Sumter Pastor Clay Smith: Trauma ...


There was another school shooting, this one in Nashville, Tennessee. Three 9-year-olds and three adults are dead. I watch the news reports and read the articles and ask, "How long, O Lord, how long?" This was the lament of suffering people captured in Psalm 13. How long, O Lord, until this violence stops?

This shooting comes in the wake of three children and one adult being murdered two miles from my home last week. How long, O Lord? Every day the news brings me tragic stories: Forty are killed in a fire at a refugee center in Mexico. A Russian missile slams into an apartment building in Ukraine; dozens die. A college girl is raped.

Some people feel the solution is to stop watching the news. I understand that sentiment, but personally, I want to know what is happening in the world. There is nothing fake about the news of death and violence.

Edwin Friedman, a psychologist, observed that Americans have come to falsely believe that the world can be a safe place. Maybe that is why we try to bubble wrap our children, to protect them from harm. Precaution is not bad, but ultimately, as the parents in Nashville learned, you cannot protect your children from everything.

The world has always been filled with violence and war. Perhaps in old times, violence would come, and then there would be a long period of time to absorb the loss and process the grief. Not now. Traumatic events happen around the corner. Cameras are everywhere to give a firsthand view of shootings and war. In case we are not getting enough, TV shows invite us to imagine rape, murder, racial hatred and torture. Like Rascal Flatts, I miss Mayberry, sitting on the front porch, drinking ice-cold cherry coke, when everything was in black and white.

Trauma, psychologists tell us, is a deep emotional response to violence and loss. A wise counselor recently shared, "We live in a traumatized world." I have few memories of my mother crying. Two stand out: When she found out her brother-in-law had been killed in an accident and when she found out her uncle had also been killed in an accident. Even as a child, I knew she was not just crying for her aunt and her sister; she was reliving her own shock of my father dying too young of a heart attack. Trauma can be re-awakened by someone else's pain.

People respond to traumatic events in different ways. Shock and anger are two go-to emotions. All those angry posts you see on social media after a traumatic event are the result of trauma.

People can disassociate. Years ago, a woman came to me with a puzzling issue. She would find herself driving down a road and have no idea how she got there. I knew her issues were above my skill level, so I referred her to a counselor. She later told me the counselor had helped her uncover trauma from childhood. She had learned to disassociate to survive. Now the memories were coming back, and her brain was responding in the way she knew best.

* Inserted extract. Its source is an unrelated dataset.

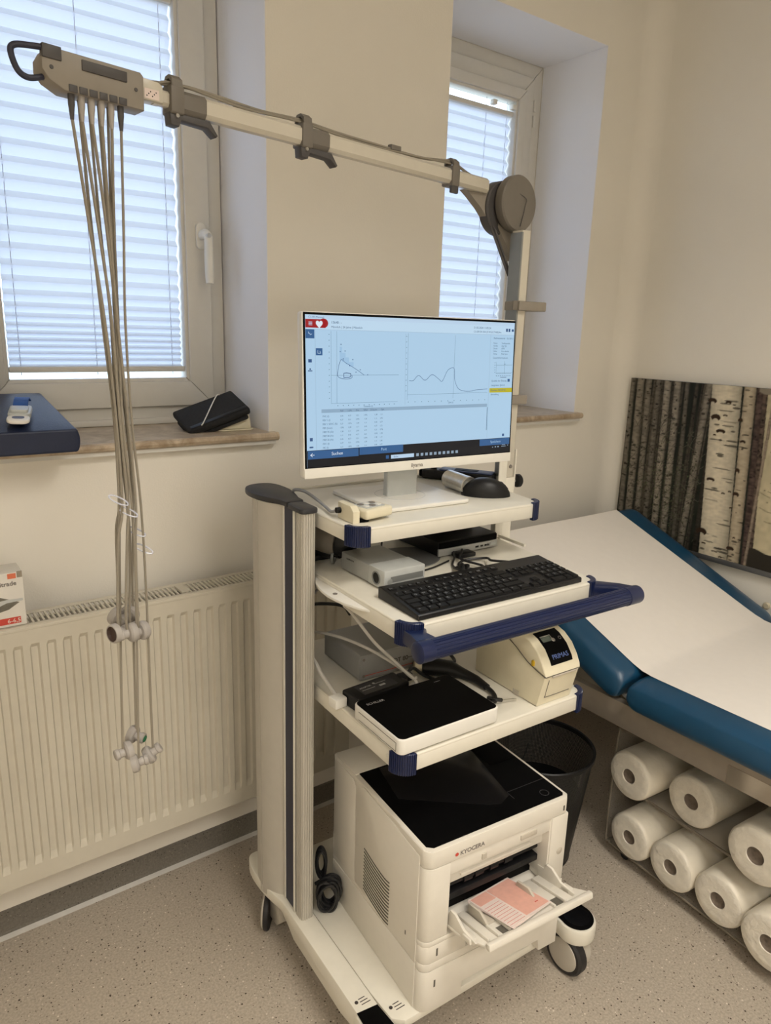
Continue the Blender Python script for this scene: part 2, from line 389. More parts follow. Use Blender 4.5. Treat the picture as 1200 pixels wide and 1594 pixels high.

Many of us, myself included, cope with trauma using denial. I held the hands of people who were dying; I saw the bodies carried out of the house; I've had to run toward the fire and urge a dazed man to quit spraying water on natural gas tanks and run. Mostly, I have experienced the trauma of people dying too soon, dying before I was ready to let them go. My response is usually to kick into high gear, to over-function, to try to be everything to everyone, and then to crash with some bad habits a few weeks after the traumatic event. That's denial.

Jesus lived in a traumatic world. He had seen other men dying on crosses long before he was nailed to one. He saw the trauma demon possession inflicted on people. In his small village of Nazareth, he would have known about the babies who died in childbirth, about the rapes of Jewish women by Roman soldiers and about the violence of government suppression of protests.

When Jesus said, "Peace I leave with you, my peace I give to you. I do not give to you as the world gives. Do not let your hearts be troubled, and do not be afraid," he was not speaking of a world of daisies and flute music. He spoke those words the night before his own death on a cross, where he experienced the greatest trauma of all.

The great trauma of the cross was not the physical pain preachers like to emphasize. The great trauma was bringing all the messiness of the world into his perfect soul. He was filled with every traumatic event in human history, from the ancient wars to the rapes that happened on college campuses last night. He brought all of this to himself, so the trauma inflicted by evil could be healed, so peace could reign.

God has not chosen to stop traumatic events. Instead, he has promised us a peace greater than our trauma, a peace that will drive out fear and anxiety, a peace that will bring us to him. Bring your trauma to him. Let his strong arms hold you. Let his grace be sufficient.